--- begin ---

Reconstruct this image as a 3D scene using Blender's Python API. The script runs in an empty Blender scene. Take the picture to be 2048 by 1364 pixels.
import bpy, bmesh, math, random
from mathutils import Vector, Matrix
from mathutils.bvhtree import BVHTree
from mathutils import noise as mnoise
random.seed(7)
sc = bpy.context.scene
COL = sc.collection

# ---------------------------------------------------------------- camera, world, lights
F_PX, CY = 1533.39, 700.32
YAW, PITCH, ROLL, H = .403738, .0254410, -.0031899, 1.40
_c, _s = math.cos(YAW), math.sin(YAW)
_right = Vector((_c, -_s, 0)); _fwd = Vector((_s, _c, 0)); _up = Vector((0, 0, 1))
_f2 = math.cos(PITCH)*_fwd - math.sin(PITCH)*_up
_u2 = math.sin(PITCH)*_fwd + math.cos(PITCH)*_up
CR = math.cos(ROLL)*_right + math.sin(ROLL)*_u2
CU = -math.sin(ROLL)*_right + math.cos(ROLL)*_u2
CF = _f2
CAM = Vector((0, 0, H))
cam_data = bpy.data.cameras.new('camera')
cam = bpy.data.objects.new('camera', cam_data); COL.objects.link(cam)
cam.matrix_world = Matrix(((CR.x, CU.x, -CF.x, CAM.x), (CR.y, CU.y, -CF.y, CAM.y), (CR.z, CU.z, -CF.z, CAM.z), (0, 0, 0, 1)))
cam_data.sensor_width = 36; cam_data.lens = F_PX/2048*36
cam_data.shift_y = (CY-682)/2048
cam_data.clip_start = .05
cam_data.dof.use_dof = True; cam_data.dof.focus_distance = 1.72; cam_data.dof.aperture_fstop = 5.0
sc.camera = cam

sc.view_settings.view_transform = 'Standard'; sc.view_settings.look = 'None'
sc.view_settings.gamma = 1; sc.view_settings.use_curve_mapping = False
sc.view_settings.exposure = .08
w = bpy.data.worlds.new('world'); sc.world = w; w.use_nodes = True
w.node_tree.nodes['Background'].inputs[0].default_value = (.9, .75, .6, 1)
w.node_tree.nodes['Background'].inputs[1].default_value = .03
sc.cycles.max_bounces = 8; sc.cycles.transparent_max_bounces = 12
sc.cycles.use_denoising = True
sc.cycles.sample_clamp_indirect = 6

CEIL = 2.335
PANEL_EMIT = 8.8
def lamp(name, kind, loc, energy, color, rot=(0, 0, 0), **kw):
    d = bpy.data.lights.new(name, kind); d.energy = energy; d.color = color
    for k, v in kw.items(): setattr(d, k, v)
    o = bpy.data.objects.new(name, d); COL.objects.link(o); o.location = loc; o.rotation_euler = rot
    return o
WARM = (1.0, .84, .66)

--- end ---

Instructions to follow:
From the preceding material, extract every line exactly.

Response to the task:
Reconstruct this image as a 3D scene using Blender's Python API. The script runs in an empty Blender scene. Take the picture to be 2048 by 1364 pixels.
import bpy, bmesh, math, random
from mathutils import Vector, Matrix
from mathutils.bvhtree import BVHTree
from mathutils import noise as mnoise
random.seed(7)
sc = bpy.context.scene
COL = sc.collection

# ---------------------------------------------------------------- camera, world, lights
F_PX, CY = 1533.39, 700.32
YAW, PITCH, ROLL, H = .403738, .0254410, -.0031899, 1.40
_c, _s = math.cos(YAW), math.sin(YAW)
_right = Vector((_c, -_s, 0)); _fwd = Vector((_s, _c, 0)); _up = Vector((0, 0, 1))
_f2 = math.cos(PITCH)*_fwd - math.sin(PITCH)*_up
_u2 = math.sin(PITCH)*_fwd + math.cos(PITCH)*_up
CR = math.cos(ROLL)*_right + math.sin(ROLL)*_u2
CU = -math.sin(ROLL)*_right + math.cos(ROLL)*_u2
CF = _f2
CAM = Vector((0, 0, H))
cam_data = bpy.data.cameras.new('camera')
cam = bpy.data.objects.new('camera', cam_data); COL.objects.link(cam)
cam.matrix_world = Matrix(((CR.x, CU.x, -CF.x, CAM.x), (CR.y, CU.y, -CF.y, CAM.y), (CR.z, CU.z, -CF.z, CAM.z), (0, 0, 0, 1)))
cam_data.sensor_width = 36; cam_data.lens = F_PX/2048*36
cam_data.shift_y = (CY-682)/2048
cam_data.clip_start = .05
cam_data.dof.use_dof = True; cam_data.dof.focus_distance = 1.72; cam_data.dof.aperture_fstop = 5.0
sc.camera = cam

sc.view_settings.view_transform = 'Standard'; sc.view_settings.look = 'None'
sc.view_settings.gamma = 1; sc.view_settings.use_curve_mapping = False
sc.view_settings.exposure = .08
w = bpy.data.worlds.new('world'); sc.world = w; w.use_nodes = True
w.node_tree.nodes['Background'].inputs[0].default_value = (.9, .75, .6, 1)
w.node_tree.nodes['Background'].inputs[1].default_value = .03
sc.cycles.max_bounces = 8; sc.cycles.transparent_max_bounces = 12
sc.cycles.use_denoising = True
sc.cycles.sample_clamp_indirect = 6

CEIL = 2.335
PANEL_EMIT = 8.8
def lamp(name, kind, loc, energy, color, rot=(0, 0, 0), **kw):
    d = bpy.data.lights.new(name, kind); d.energy = energy; d.color = color
    for k, v in kw.items(): setattr(d, k, v)
    o = bpy.data.objects.new(name, d); COL.objects.link(o); o.location = loc; o.rotation_euler = rot
    return o
WARM = (1.0, .84, .66)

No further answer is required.